Unlucky again in Tully takeover

MARYBOROUGH Sugar Factory’s attempted takeover of unlisted north Queensland mill Tully Sugar has hit another dead end.

The Federal Government’s Takeover Panel last week rejected the factory’s second appeal to review Tully Sugar’s business.

Meanwhile, sugar marketing body Queensland Sugar Limited moved to buy an almost 10 per cent stake in the north Queensland mill.

The move was being seen in the industry as a “blocking stake” to prevent MSF from establishing itself as a volume exporter of raw sugar.
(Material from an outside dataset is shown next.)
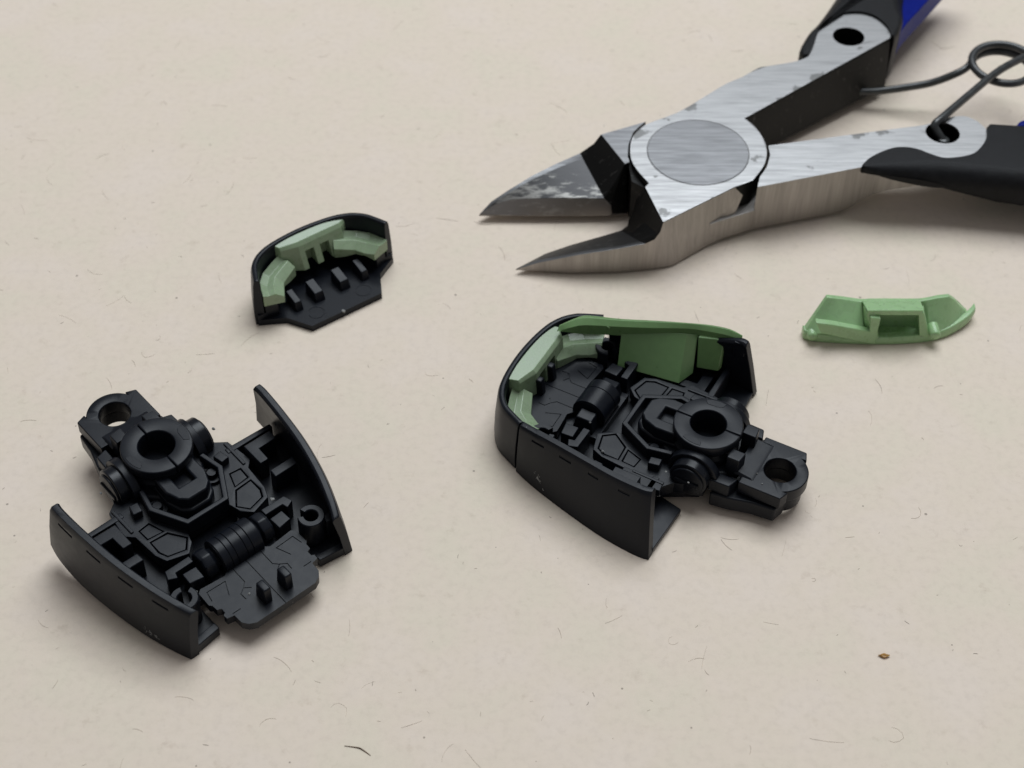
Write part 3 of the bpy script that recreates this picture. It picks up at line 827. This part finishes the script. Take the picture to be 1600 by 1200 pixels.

Mike Barry, MSF chief executive officer, said: “Clearly they are moving to establish a blocking stake to ensure they can earn the marketing rights for Tully Sugar.”

He said QSL’s 10 per cent stakeholding may not spoil their takeover.

“Our current offer is still on foot until the 26th of February,” Mr Barry (pictured) said.

After the first rejection in November last year, Tully chair Dick Camilleri was quoted as saying the mill would create more value if it remained independent.

He said shares in MSF, the ASX’s only listed pure sugar company, had dipped to as low as $2.03 since the takeover announcement – almost 10 per cent less than the $2.25 price it had based the merge on.